What the exercise asks
Pictures in the data below are not part of the copy; transcribe everything else exactly.

··········

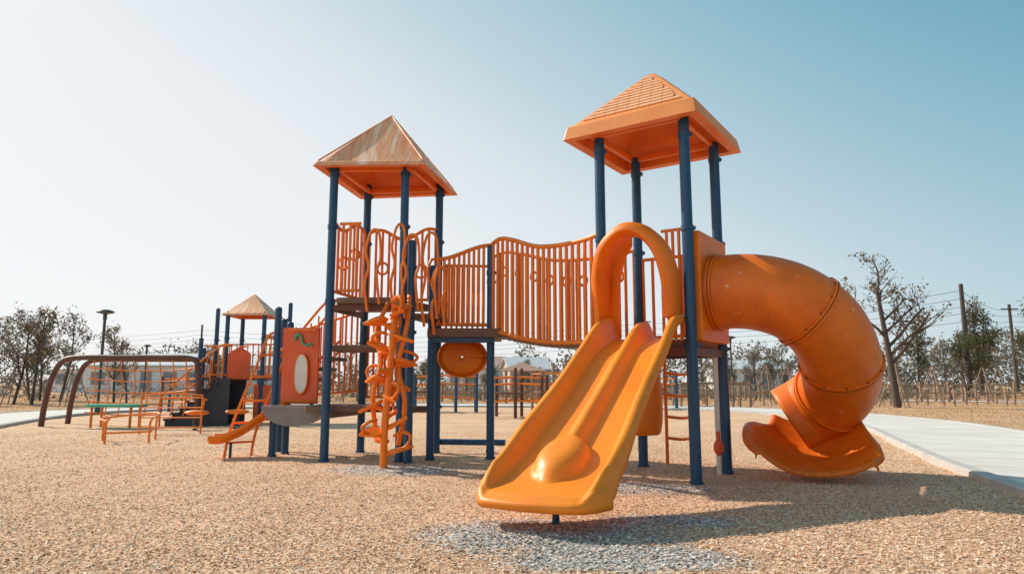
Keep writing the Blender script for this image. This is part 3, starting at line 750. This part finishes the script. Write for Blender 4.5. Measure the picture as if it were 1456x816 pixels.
def make_chips(name,n,y0,y1):
    uu=np.random.rand(n);y=y0*(y1/y0)**uu
    x=(np.random.rand(n)*2-1)*(y*.82+1.2)
    yy=np.array(ys);le=np.array([edge_x(t)[0] if edge_x(t) else 0 for t in ys]);re=np.array([edge_x(t)[1] if edge_x(t) else 0 for t in ys])
    k=(x>np.interp(y,yy,le)+.03)&(x<np.interp(y,yy,re)-.03);x=x[k];y=y[k];n=len(x)
    g=gravel_mask(x,y); isg=np.random.rand(n)<g
    Lh=np.where(isg,np.random.uniform(.005,.012,n),np.random.uniform(.005,.014,n)); Wh=np.where(isg,Lh*np.random.uniform(.6,1,n),np.random.uniform(.0025,.0065,n))
    yaw=np.random.rand(n)*6.283; tx=np.random.normal(0,.24,n);ty=np.random.normal(0,.32,n)
    c=np.cos(yaw);s=np.sin(yaw); base=bed_h(x,y)+np.random.uniform(.002,.009,n)
    ax=np.stack([c*np.cos(tx),s*np.cos(tx),np.sin(tx)],1)*Lh[:,None]
    bx_=np.stack([-s*np.cos(ty),c*np.cos(ty),np.sin(ty)],1)*Wh[:,None]
    ce=np.stack([x,y,base],1)
    V=np.stack([ce-ax-bx_*.7,ce+ax*.9-bx_,ce+ax+bx_*.8,ce-ax*.8+bx_],1).reshape(-1,3)
    me=bpy.data.meshes.new(name);me.vertices.add(4*n);me.vertices.foreach_set('co',V.ravel())
    me.loops.add(4*n);me.loops.foreach_set('vertex_index',np.arange(4*n,dtype=np.int32))
    me.polygons.add(n);me.polygons.foreach_set('loop_start',np.arange(0,4*n,4,dtype=np.int32));
    me.update(calc_edges=True);me.validate()
    wood=np.array([[.50,.28,.165],[.70,.445,.28],[.79,.54,.36],[.86,.65,.475],[.91,.76,.61],[.30,.175,.11]]);w=wood[np.random.choice(6,n,p=[.10,.28,.30,.20,.08,.04])]
    gy=np.random.uniform(.32,.74,n)[:,None]*np.array([[1,.92,.86]])
    col=np.where(isg[:,None],gy,w)*np.random.uniform(.88,1.08,n)[:,None]
    col=np.clip(np.concatenate([col,np.ones((n,1))],1),0,1).astype(np.float32)
    ca=me.attributes.new('chipcol','FLOAT_COLOR','FACE');ca.data.foreach_set('color',col.ravel())
    m,nt,b=new_mat('chips');a_=nt.nodes.new('ShaderNodeAttribute');a_.attribute_name='chipcol';nt.links.new(a_.outputs['Color'],b.inputs['Base Color']);b.inputs['Roughness'].default_value=.85;b.inputs['Specular IOR Level'].default_value=.15
    me.materials.append(m)
    o=bpy.data.objects.new(name,me);scene.collection.objects.link(o);return o
make_chips('wood_chips',320000,2.6,15)
def straw(name,n):
    rs=np.random.RandomState(12)
    x=rs.uniform(-60,70,n*3);y=7+rs.rand(n*3)**1.6*60
    oi=[(p.x,p.y) for p in outL]
    def ex2(yv):
        xs=[]
        for i in range(len(oi)-1):
            (x0,y0),(x1,y1)=oi[i],oi[i+1]
            if (y0-yv)*(y1-yv)<=0 and abs(y1-y0)>1e-9: xs.append(x0+(x1-x0)*(yv-y0)/(y1-y0))
        return (min(xs)-.05,max(xs)+.05) if len(xs)>=2 else (0,0)
    yy=np.arange(6,70,.4);E_=np.array([ex2(t) for t in yy])
    k=((x<np.interp(y,yy,E_[:,0]))|(x>np.interp(y,yy,E_[:,1])))&(np.abs(x)<y*.85+2);x=x[k][:n];y=y[k][:n];n=len(x)
    h=rs.uniform(.015,.05,n)*(1+.5*nz2(x,y,.5));wd=.006+.0007*y;a=rs.rand(n)*6.283
    dx=np.cos(a)*wd;dy=np.sin(a)*wd;z=np.zeros(n)
    V=np.stack([np.stack([x-dx,y-dy,z],1),np.stack([x+dx,y+dy,z],1),np.stack([x+rs.normal(0,.03,n),y+rs.normal(0,.03,n),h],1)],1).reshape(-1,3)
    me=bpy.data.meshes.new(name);me.vertices.add(3*n);me.vertices.foreach_set('co',V.ravel());me.loops.add(3*n);me.loops.foreach_set('vertex_index',np.arange(3*n,dtype=np.int32));me.polygons.add(n);me.polygons.foreach_set('loop_start',np.arange(0,3*n,3,dtype=np.int32));me.update(calc_edges=True)
    at=me.attributes.new('rnd','FLOAT','FACE');at.data.foreach_set('value',rs.rand(n).astype(np.float32));me.materials.append(STRAW)
    o=bpy.data.objects.new(name,me);scene.collection.objects.link(o)
straw('dry_grass',70000)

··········

Complete answer
Keep writing the Blender script for this image. This is part 3, starting at line 750. This part finishes the script. Write for Blender 4.5. Measure the picture as if it were 1456x816 pixels.
def make_chips(name,n,y0,y1):
    uu=np.random.rand(n);y=y0*(y1/y0)**uu
    x=(np.random.rand(n)*2-1)*(y*.82+1.2)
    yy=np.array(ys);le=np.array([edge_x(t)[0] if edge_x(t) else 0 for t in ys]);re=np.array([edge_x(t)[1] if edge_x(t) else 0 for t in ys])
    k=(x>np.interp(y,yy,le)+.03)&(x<np.interp(y,yy,re)-.03);x=x[k];y=y[k];n=len(x)
    g=gravel_mask(x,y); isg=np.random.rand(n)<g
    Lh=np.where(isg,np.random.uniform(.005,.012,n),np.random.uniform(.005,.014,n)); Wh=np.where(isg,Lh*np.random.uniform(.6,1,n),np.random.uniform(.0025,.0065,n))
    yaw=np.random.rand(n)*6.283; tx=np.random.normal(0,.24,n);ty=np.random.normal(0,.32,n)
    c=np.cos(yaw);s=np.sin(yaw); base=bed_h(x,y)+np.random.uniform(.002,.009,n)
    ax=np.stack([c*np.cos(tx),s*np.cos(tx),np.sin(tx)],1)*Lh[:,None]
    bx_=np.stack([-s*np.cos(ty),c*np.cos(ty),np.sin(ty)],1)*Wh[:,None]
    ce=np.stack([x,y,base],1)
    V=np.stack([ce-ax-bx_*.7,ce+ax*.9-bx_,ce+ax+bx_*.8,ce-ax*.8+bx_],1).reshape(-1,3)
    me=bpy.data.meshes.new(name);me.vertices.add(4*n);me.vertices.foreach_set('co',V.ravel())
    me.loops.add(4*n);me.loops.foreach_set('vertex_index',np.arange(4*n,dtype=np.int32))
    me.polygons.add(n);me.polygons.foreach_set('loop_start',np.arange(0,4*n,4,dtype=np.int32));
    me.update(calc_edges=True);me.validate()
    wood=np.array([[.50,.28,.165],[.70,.445,.28],[.79,.54,.36],[.86,.65,.475],[.91,.76,.61],[.30,.175,.11]]);w=wood[np.random.choice(6,n,p=[.10,.28,.30,.20,.08,.04])]
    gy=np.random.uniform(.32,.74,n)[:,None]*np.array([[1,.92,.86]])
    col=np.where(isg[:,None],gy,w)*np.random.uniform(.88,1.08,n)[:,None]
    col=np.clip(np.concatenate([col,np.ones((n,1))],1),0,1).astype(np.float32)
    ca=me.attributes.new('chipcol','FLOAT_COLOR','FACE');ca.data.foreach_set('color',col.ravel())
    m,nt,b=new_mat('chips');a_=nt.nodes.new('ShaderNodeAttribute');a_.attribute_name='chipcol';nt.links.new(a_.outputs['Color'],b.inputs['Base Color']);b.inputs['Roughness'].default_value=.85;b.inputs['Specular IOR Level'].default_value=.15
    me.materials.append(m)
    o=bpy.data.objects.new(name,me);scene.collection.objects.link(o);return o
make_chips('wood_chips',320000,2.6,15)
def straw(name,n):
    rs=np.random.RandomState(12)
    x=rs.uniform(-60,70,n*3);y=7+rs.rand(n*3)**1.6*60
    oi=[(p.x,p.y) for p in outL]
    def ex2(yv):
        xs=[]
        for i in range(len(oi)-1):
            (x0,y0),(x1,y1)=oi[i],oi[i+1]
            if (y0-yv)*(y1-yv)<=0 and abs(y1-y0)>1e-9: xs.append(x0+(x1-x0)*(yv-y0)/(y1-y0))
        return (min(xs)-.05,max(xs)+.05) if len(xs)>=2 else (0,0)
    yy=np.arange(6,70,.4);E_=np.array([ex2(t) for t in yy])
    k=((x<np.interp(y,yy,E_[:,0]))|(x>np.interp(y,yy,E_[:,1])))&(np.abs(x)<y*.85+2);x=x[k][:n];y=y[k][:n];n=len(x)
    h=rs.uniform(.015,.05,n)*(1+.5*nz2(x,y,.5));wd=.006+.0007*y;a=rs.rand(n)*6.283
    dx=np.cos(a)*wd;dy=np.sin(a)*wd;z=np.zeros(n)
    V=np.stack([np.stack([x-dx,y-dy,z],1),np.stack([x+dx,y+dy,z],1),np.stack([x+rs.normal(0,.03,n),y+rs.normal(0,.03,n),h],1)],1).reshape(-1,3)
    me=bpy.data.meshes.new(name);me.vertices.add(3*n);me.vertices.foreach_set('co',V.ravel());me.loops.add(3*n);me.loops.foreach_set('vertex_index',np.arange(3*n,dtype=np.int32));me.polygons.add(n);me.polygons.foreach_set('loop_start',np.arange(0,3*n,3,dtype=np.int32));me.update(calc_edges=True)
    at=me.attributes.new('rnd','FLOAT','FACE');at.data.foreach_set('value',rs.rand(n).astype(np.float32));me.materials.append(STRAW)
    o=bpy.data.objects.new(name,me);scene.collection.objects.link(o)
straw('dry_grass',70000)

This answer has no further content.